In reality, research has shown that most daily drive distances fall well within the MINI Electric’s range capability, and any shortfall on that front could be compensated for in the eyes of many buyers by the fact that it stands a better chance of injecting fun into every one of those journeys than any of its rivals. The MINI Electric zigzags through city streets and bobs and weaves down twisty roads with the familiar alacrity that has brought a smile to the face of many a MINI owner before now.

What goes wrong?

It’s too soon for any gremlins lurking in the MINI Electric’s darkest recesses to rear their ugly heads. Most reported MINI issues relate to specific combustion engines and to the six-speed manual gearbox, neither of which are relevant to this automatic-only model. Aside from some complaints about overly creaky dashboards and unexplained mobile phone connection dropouts the MINI’s copybook doesn’t appear to be too badly blotted. This model generation has been recalled twice, the first time because there was a danger its spare wheel could unexpectedly detach from its underside, and the second because its front seats were found to be prone to excessive movement.
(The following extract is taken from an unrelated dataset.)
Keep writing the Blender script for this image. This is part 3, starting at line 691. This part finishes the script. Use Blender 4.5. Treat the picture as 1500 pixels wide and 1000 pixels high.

The MINI Electric’s drive system has proven to be predictably sound in its donor car, the BMW i3, but it’s reassuring to know that the battery is covered by an eight-year, 100,000-mile warranty.

Charging

Another mitigation for the compact size of the MINI Electric’s battery is the relatively speedy charging times it enables. A full fill from empty takes a little over three hours using a 7kW home wall box, and at public CCS points the car can charge at a rate of up to 50kW, meaning 80% of total capacity can be restored in around 36 minutes. If you’ve no option but to rely on a good old fashioned three-pin domestic socket, you’ll need about 12 hours to reach that same percentage. The MINI Electric also has the advantage of being compatible with the newer 11kW AC chargers for home or public points, which can buy you considerable amounts of time.

Summary

If a rather faint-hearted driving range doesn’t make the MINI Electric fall at the first hurdle for you, and it easily could for many drivers potentially looking to take that first tentative step into electric driving, then stick with it.

It’s a compelling package, albeit a snug one. Passenger space is at even more of a premium than in standard three-door MINIs, but we’re presuming that if you’re considering a three-door hatch practicality isn’t foremost on your wish list.

As a cost-effective second car, or a gadabout that will spend most of its time flitting around town, the MINI Electric is definitely worthy of attention. Anyone willing and able to make the necessary compromises will be rewarded with a great-looking, great-driving hatch with a blend of style, character, quality and technological sophistication that really stands out at this level.

Sadly, though, that all-round appeal is reflected in the fact that used MINI Electric prices won’t be heading southwards to any great degree any time soon, but it could be worth the wait. If you don’t have the luxury of time, the more plentiful all-wheel-drive MINI Countryman Hybrid with its 15-mile electric-only range might be worth a look instead. Prices of used examples start at around £15,000.